Oggigiorno sia la TICAD che la FOCAC attirano i leader di più di 50 paesi africani e mirano a creare mercati e opportunità di investimenti attraverso la cooperazione per lo sviluppo con l’Africa. La partnership sempre più forte fra Africa e Cina, ormai evidente, deve molto all’epoca di Mao. La Cina ha iniziato a impegnarsi con l’Africa molto presto per uscire dall’isolamento della Guerra Fredda. Ha anche guadagnato sostegno dai paesi africani, riconoscendosi come un paese del Terzo Mondo, sostenendo i movimenti per l’indipendenza nei vari paesi e aiutandoli nella loro ricostruzione. La Cina fornì assistenza a molti paesi africani anche quando si trovava alle prese con i suoi programmi di politica interna fra il 1960 e il 1970. La forte presenza cinese in Africa è perciò attribuibile al suo crescente sviluppo economico e a una strategia nazionale aggressiva, ma non bisogna dimenticare la connessione storica e politica fra la Cina e l’Africa.
La competizione fra Cina e Giappone si è intensificata ora che le due potenze sono più accanite che mai per le risorse energetiche necessarie per far fronte alle nuove sfide dello sviluppo economico. Con lo slogan “Riprenditi, Giappone” (nihon wo torimodosu), il Primo Ministro Shinzo Abe sta lavorando alla ricostruzione del Giappone dopo il triplo disastro del 2011. La ripresa di floridi rapporti di commercio e nuovi investimenti in Africa potranno rivelarsi un fattore importante per la crescita economica giapponese e per la credibilità politica di Abe. Il boom economico cinese e gli alti tassi di sviluppo, dall’altra parte, richiedono un’enorme quantità di energie e risorse e in Cina sia il settore pubblico che quello privato sono ansiosi di stringere accordi con l’Africa.

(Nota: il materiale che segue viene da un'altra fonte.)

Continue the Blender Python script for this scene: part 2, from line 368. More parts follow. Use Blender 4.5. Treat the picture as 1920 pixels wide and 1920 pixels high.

La compagnia statale PetroChina fa di tutto per assicurarsi petrolio grezzo e gas naturale e si è già conquistata un ruolo preminente in Africa. Per stare al passo con la Cina, la Japan Oil, Gas and Metals National Corp ha promesso di fornire un aiuto finanziario del valore di 2 miliardi di dollari alla TICAD nei prossimi cinque anni, per aiutare le aziende giapponesi attraverso progetti di sviluppo delle risorse naturali.
Nel frattempo, i paesi africani hanno espresso la loro preoccupazione riguardo all’accaparramento di materie prime da parte di alcune nazioni per il loro esclusivo guadagno. L’atteggiamento aggressivo della Cina nei confronti dell’Africa ha fatto nascere delle critiche in Occidente e nel continente africano ed è stato etichettato come un “nuovo colonialismo”. Eppure molti paesi africani sono diventati così dipendenti dalla Cina da non poter più sussistere senza di essa. Il Giappone, invece, gode in generale di un’immagine più positiva soprattutto per i suoi aiuti volti allo sviluppo. Alla TICAD, il Primo Ministro Abe ha dichiarato apertamente la sua posizione a riguardo: “Vogliamo realizzare in Africa un’industrializzazione in grado di creare lavoro e crescita”.
Il recente peggioramento delle relazioni economiche fra Cina e Giappone a causa delle dispute territoriali ha spinto entrambi i paesi a consolidare accordi economici alternativi. Nel primo trimestre del 2013, per esempio, il commercio fra le due nazioni è diminuito del 10 per cento, paragonato allo stesso periodo del 2012. In particolare, il netto declino delle esportazioni giapponesi in Cina ha spinto il Giappone a cercare mercati sostitutivi. Tuttavia il Giappone dovrà lavorare sodo se vuole riconquistare la sua presenza nel continente africano.